2. The assembly of claim 1 wherein-the mounting flange is brazed from a radially outer side thereof opposite the opening of the combustor such that the braze is not exposed to hot combustor temperatures.

3. The assembly of claim 1 wherein the thermal barrier is a thermal barrier coating covering the inner surface of the dome until the edge of the opening.

4. The assembly of claim 1, wherein the cap is brazed to the mounting flange outwardly of the combustor.

5. A method of mounting a floating collar assembly to a combustor of gas turbine engine, the method comprising: fixedly bonding the floating collar assembly from outside of the combustor to an outer surface of the combustor such that a central opening of the floating collar assembly be substantially aligned with an opening of the combustor for receiving a fuel nozzle.

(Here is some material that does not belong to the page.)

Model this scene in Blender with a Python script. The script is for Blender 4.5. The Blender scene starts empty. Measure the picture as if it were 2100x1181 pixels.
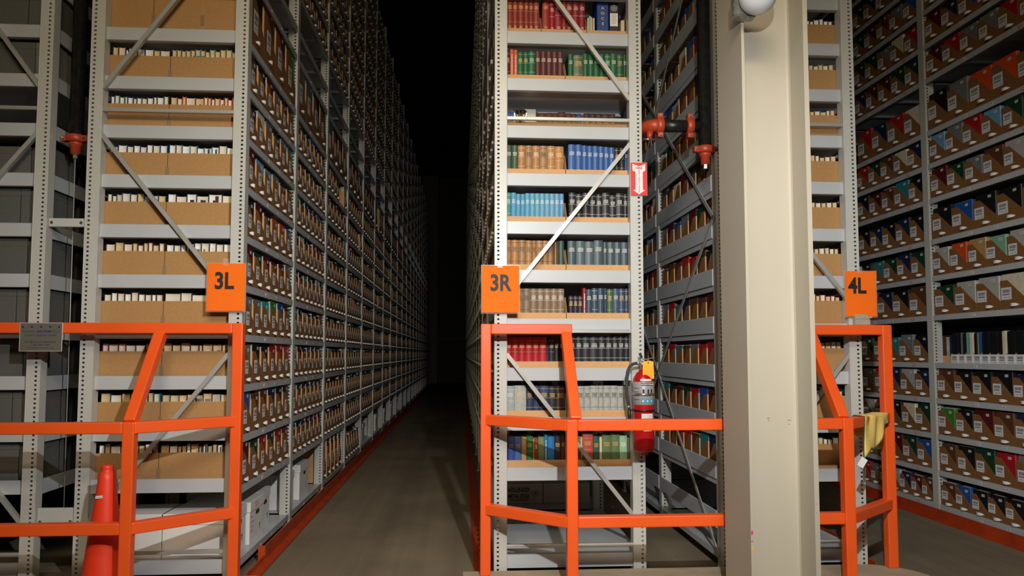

6. The method as defined in claim 5, comprising brazing the floating collar assembly to the outer surface of the combustor from a radially outer side of the floating collar assembly opposite the opening of the combustor such that the braze be protected from the hot combustor temperatures.

7. The method as defined in claim 5, wherein the floating collar assembly comprises a mounting flange, a cap, and a floating collar, the mounting flange, cap and floating collar each having a central aperture alignable with the opening in the combustor; and wherein the method comprises fixing the mounting flange to the outer surface of the combustor about the opening, inserting the floating collar into the mounting flange; and fixing the cap to the mounting flange to thereby slidingly trap the floating collar between the cap and the mounting flange.

8. The method of claim 7 wherein fixing the mounting flange to the combustor comprises brazing at the outer surface of the combustor.

9. The method of claim 7 further comprising applying a coating of thermal barrier to an inner surface of the combustor up to an edge of the opening.